Review: The Sandbox (OUYA)

God games have been a beloved niche genre since SimCity hit the scene 25 years ago, but one largely relegated to PC. The Sandbox, however, has been a successful mobile app and is making its console debut on the OUYA. With its laptop-esque trackpad on the controller, it should be a natural fit for the system. Sadly, that isn’t the case.

The Sandbox has a lot of variety. There’s a core story mode, daily challenges, a free-range mode, an art maker and even a music making mode. It’s like Mario Paint mixed a pixel art tool, and a God mode that is so in-depth it allows all of that to be done within it. The basic story mode gives you 30 elements to play around with — including basic ones like fire and ice before teaching you more advanced things like lightning, snow, lava and even light bulbs. Your mission is to to whatever the higher power asks, and those form your objectives. Hints are provided at the cost of XP, called mana, which can also be purchased with real money if you run out of in-game credit earned through finishing each mission.

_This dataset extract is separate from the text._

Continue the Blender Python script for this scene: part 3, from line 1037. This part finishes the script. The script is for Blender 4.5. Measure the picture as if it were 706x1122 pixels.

A menu on top of the screen goes between elements, a brush tool, a snapshot tool, saving your game, loading it, uploading the world to the web and changing weather conditions. An item must sometimes be melted into another — like carving out a sand-crafted vase, turning up the heat, and then making that become a glass jar used for later missions. There’s a ton of campaigns to complete, but they should only be done after finishing the 30 elemental missions. They effectively act as tutorials and show the ropes of the cause-and-effect gameplay. The later campaigns include things like a zombie invasion, robots, zombies, dinosaurs and a deserted island. Another set of later levels forces contraptions of the various items obtained to be made and used, reminiscent of the Incredible Machines franchise from the ’90s.  The music and pixel art-creation is complex, but taught in stages. However, the level of precision needed to draw out the music and trace things for the pixel art lessons is a little bit beyond what can easily be done with the OUYA’s iffy thumbsticks. It takes a few clicks for them to just move pixel-by-pixel, something done a lot to trace things. The ability to upload content means that user-created content can be viewed, and beyond songs from classics like Pac-Man and the Legend of Zelda series, animated scenes that fill the screen with color.

The Sandbox as a whole is greatly hurt by its clunky controls. The original game’s mobile roots are apparent, and despite the system having a touchpad and the mobile controls largely just being menu-based and not entirely reliant on a pinch/zoom mechanic, they’re translated horribly on the OUYA pad. The d-pad and stick movements don’t mesh well with the menus. On the title screen, for example, pressing down won’t do anything — you have to press right to go down. Similarly, it takes a couple of clicks on a button for it to register. This is readily apparent early on, when new skills are being learned and the option to buy them will pop up even if the game has already been paid for– moving right again after paying close attention to the screen will nix that, but it’s far from user-friendly.

The unintuitive controls turn a game that’s fun on tablets into a chore on consoles. What’s worse is that it’s free-to-play on mobile devices, but costs $10 for the full experience here with optional micro-transactions thrown in. There’s a free mode, but it’s too limited to do anything with since you’re not taught how to use anything in it because the tutorials are tied to the story mode and are locked behind the paywall.

Visually, this pixel art-based game looks as good as you could imagine. The art style used is expressive — as evidenced by campaign graphics featuring an expressive higher power as he does things like cower from his robot overlords, or rocks out with his guitar. Since it’s also a music-creation tool, the soundtrack is a relaxing strong-point that makes conquering the tougher sections a bit easier. The sound effects are more impressive than the music, though, since there’s a lot more variety and everything changes depending on item combinations.


Closing Comments:

The Sandbox is a marvelous God game and creation tool that is made nearly unplayable on the OUYA. Despite a mouse-like option on the controller, the touchpad isn’t used and everything about the controls is worse than it should be. It’s unfortunate as the game’s concept is well-executed. There’s a lot to do and a lot of replay value thanks to the dozens of story-based missions alongside music and art-creation tools. The graphics do a fantastic job of being visually-appealing with the default art while also delivering an art creation setup that is easy to understand. Regardless, the controls being so poorly-executed make much of its efforts for naught.